A theory of diffusion controlled intergranular creep crack growth

A theory of intergranular creep crack growth in brittle materials has been developed. The mechanism of crack propagation is removal of atoms from the crack tip by stress induced grain boundary diffusion and their deposition at the grain boundary. The width of the crack is assumed to be constant during crack propagation. Any possible plastic deformation at the crack tip has been neglected. The stress relaxation ahead of the crack tip which arises due to the non-uniform deposition of material onto the grain boundary is calculated and the diffusion process governed by this relaxed stress studied. Thus the theory is analogous to those developed previously for the growth of r-type voids in grain boundaries. Both the steady state and the transient were considered. It was found that the rate of crack growth at any moment was determined by the nominal stress intensity factor K. A minimum stress intensity, K_min' exists below which no crack growth can take place.
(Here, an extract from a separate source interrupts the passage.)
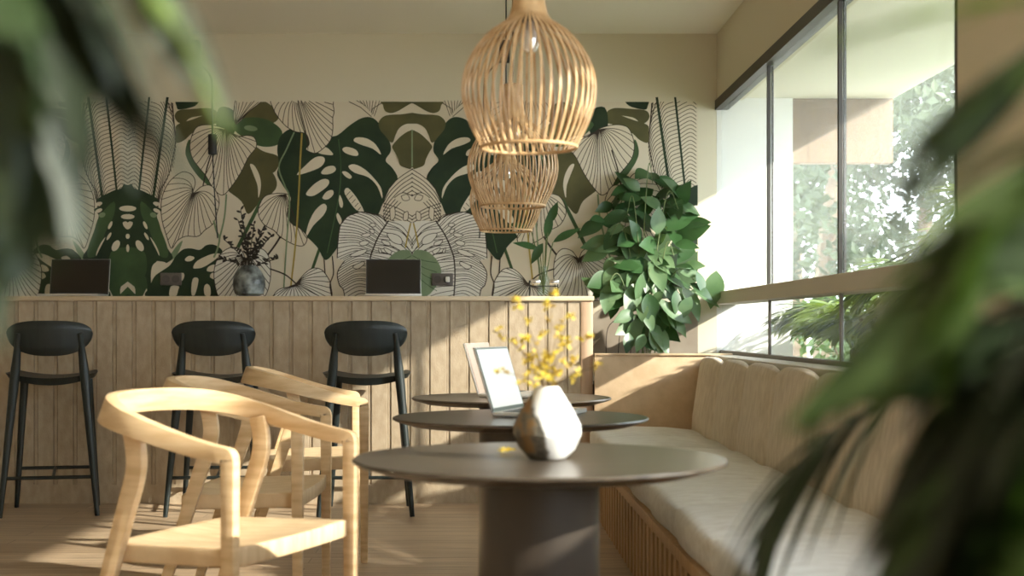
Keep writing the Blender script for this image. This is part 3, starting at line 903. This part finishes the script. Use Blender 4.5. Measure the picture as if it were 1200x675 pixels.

Conversely there is a maximum limiting rate of crack growth determined by the maximum surface diffusion rate. For K > K_min the steady state is always reached quickly and the length of the transient period t_tr is proportional to K⁻⁶. For K > K_min the rate of crack growth is proportional to K⁴. A comparison with experimental measurements on brittle ½Cr-½Mo-¼V steels show good agreement between the theory and experiment.